#### Short task:
Begin at the first line and end at the line containing "return link(bpy.data.objects.new(name, me), parent)". Extract exactly those lines.

........

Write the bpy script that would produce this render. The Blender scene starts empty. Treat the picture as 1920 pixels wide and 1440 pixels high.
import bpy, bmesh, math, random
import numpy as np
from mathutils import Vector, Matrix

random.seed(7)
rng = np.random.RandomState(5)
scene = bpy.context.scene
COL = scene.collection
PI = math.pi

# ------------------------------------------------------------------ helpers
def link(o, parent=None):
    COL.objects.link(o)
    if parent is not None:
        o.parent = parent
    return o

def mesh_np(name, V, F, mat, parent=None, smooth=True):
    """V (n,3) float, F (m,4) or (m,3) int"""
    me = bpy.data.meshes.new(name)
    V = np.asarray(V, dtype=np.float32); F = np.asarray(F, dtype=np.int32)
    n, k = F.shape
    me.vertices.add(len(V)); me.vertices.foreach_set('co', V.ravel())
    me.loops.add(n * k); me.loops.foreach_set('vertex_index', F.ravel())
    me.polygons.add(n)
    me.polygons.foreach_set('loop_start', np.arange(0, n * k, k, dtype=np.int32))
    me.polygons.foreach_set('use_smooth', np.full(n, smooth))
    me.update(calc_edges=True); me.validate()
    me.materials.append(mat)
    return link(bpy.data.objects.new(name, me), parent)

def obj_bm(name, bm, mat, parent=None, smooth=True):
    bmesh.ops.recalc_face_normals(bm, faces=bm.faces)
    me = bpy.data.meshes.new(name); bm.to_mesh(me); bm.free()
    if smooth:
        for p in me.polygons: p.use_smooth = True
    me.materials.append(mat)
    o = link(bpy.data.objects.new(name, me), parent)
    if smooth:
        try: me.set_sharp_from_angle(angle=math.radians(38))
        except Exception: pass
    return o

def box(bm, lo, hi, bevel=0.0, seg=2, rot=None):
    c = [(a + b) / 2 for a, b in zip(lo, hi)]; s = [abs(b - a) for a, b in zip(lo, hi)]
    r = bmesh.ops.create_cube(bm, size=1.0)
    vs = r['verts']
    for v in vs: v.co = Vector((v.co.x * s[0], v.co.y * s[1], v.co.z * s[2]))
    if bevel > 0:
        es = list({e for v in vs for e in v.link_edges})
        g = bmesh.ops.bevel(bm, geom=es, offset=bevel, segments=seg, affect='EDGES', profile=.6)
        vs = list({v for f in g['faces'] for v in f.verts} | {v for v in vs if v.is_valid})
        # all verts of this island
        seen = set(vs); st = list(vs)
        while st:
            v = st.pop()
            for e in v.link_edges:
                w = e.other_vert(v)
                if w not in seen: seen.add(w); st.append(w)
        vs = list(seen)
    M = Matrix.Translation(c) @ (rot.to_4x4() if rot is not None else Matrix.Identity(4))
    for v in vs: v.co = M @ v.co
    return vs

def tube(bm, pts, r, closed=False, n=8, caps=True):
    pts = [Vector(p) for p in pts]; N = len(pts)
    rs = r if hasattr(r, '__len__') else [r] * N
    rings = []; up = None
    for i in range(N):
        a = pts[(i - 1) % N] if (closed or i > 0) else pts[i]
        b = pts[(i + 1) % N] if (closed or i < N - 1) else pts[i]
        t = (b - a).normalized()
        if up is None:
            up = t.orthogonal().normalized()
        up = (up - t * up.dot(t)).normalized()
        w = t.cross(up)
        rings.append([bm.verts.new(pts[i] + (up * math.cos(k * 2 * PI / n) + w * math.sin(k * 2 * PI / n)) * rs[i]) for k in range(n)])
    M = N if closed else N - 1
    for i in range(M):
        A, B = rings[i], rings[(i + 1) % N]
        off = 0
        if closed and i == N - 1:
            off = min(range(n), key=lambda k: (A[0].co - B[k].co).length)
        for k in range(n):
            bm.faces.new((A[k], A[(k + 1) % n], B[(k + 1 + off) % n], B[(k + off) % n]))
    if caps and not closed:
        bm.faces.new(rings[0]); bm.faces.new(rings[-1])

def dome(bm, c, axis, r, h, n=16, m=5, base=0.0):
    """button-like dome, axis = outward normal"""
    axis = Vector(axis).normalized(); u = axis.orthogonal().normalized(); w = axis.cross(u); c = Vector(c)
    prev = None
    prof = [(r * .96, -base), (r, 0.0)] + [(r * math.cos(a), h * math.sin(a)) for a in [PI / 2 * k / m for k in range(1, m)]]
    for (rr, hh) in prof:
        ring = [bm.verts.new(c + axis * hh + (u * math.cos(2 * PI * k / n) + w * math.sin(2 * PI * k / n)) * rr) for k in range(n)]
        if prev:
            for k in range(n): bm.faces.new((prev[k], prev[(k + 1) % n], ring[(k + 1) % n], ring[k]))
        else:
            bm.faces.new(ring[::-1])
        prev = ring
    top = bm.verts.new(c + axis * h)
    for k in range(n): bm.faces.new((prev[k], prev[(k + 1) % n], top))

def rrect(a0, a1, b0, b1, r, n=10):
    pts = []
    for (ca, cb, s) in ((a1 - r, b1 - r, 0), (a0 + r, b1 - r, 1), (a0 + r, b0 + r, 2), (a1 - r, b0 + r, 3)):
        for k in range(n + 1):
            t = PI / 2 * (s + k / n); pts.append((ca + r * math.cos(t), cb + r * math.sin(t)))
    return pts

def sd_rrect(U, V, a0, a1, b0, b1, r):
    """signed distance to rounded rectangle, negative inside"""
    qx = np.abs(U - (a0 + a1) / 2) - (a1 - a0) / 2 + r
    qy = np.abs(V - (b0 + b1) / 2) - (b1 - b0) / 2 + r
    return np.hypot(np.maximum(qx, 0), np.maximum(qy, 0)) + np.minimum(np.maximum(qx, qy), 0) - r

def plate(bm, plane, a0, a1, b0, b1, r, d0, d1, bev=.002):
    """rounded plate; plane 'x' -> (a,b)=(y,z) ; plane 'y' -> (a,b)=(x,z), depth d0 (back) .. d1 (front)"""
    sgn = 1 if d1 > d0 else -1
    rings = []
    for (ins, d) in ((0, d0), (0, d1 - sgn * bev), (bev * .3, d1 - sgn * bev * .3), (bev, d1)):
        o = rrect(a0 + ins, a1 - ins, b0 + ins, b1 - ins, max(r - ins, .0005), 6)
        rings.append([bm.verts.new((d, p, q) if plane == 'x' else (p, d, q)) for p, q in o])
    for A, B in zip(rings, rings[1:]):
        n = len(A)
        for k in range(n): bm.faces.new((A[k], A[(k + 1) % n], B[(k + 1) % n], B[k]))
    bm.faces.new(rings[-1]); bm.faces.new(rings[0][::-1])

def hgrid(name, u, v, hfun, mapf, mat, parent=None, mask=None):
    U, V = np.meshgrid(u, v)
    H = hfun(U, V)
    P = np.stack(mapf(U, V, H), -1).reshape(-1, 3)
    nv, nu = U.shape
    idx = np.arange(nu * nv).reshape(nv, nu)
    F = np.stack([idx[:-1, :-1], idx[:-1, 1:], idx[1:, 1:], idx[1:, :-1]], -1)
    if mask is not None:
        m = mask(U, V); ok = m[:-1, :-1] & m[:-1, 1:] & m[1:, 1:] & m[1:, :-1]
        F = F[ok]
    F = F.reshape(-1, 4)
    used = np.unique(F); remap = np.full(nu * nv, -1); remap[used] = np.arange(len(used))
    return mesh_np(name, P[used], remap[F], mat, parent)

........

#### Exercise answer:
Write the bpy script that would produce this render. The Blender scene starts empty. Treat the picture as 1920 pixels wide and 1440 pixels high.
import bpy, bmesh, math, random
import numpy as np
from mathutils import Vector, Matrix

random.seed(7)
rng = np.random.RandomState(5)
scene = bpy.context.scene
COL = scene.collection
PI = math.pi

# ------------------------------------------------------------------ helpers
def link(o, parent=None):
    COL.objects.link(o)
    if parent is not None:
        o.parent = parent
    return o

def mesh_np(name, V, F, mat, parent=None, smooth=True):
    """V (n,3) float, F (m,4) or (m,3) int"""
    me = bpy.data.meshes.new(name)
    V = np.asarray(V, dtype=np.float32); F = np.asarray(F, dtype=np.int32)
    n, k = F.shape
    me.vertices.add(len(V)); me.vertices.foreach_set('co', V.ravel())
    me.loops.add(n * k); me.loops.foreach_set('vertex_index', F.ravel())
    me.polygons.add(n)
    me.polygons.foreach_set('loop_start', np.arange(0, n * k, k, dtype=np.int32))
    me.polygons.foreach_set('use_smooth', np.full(n, smooth))
    me.update(calc_edges=True); me.validate()
    me.materials.append(mat)
    return link(bpy.data.objects.new(name, me), parent)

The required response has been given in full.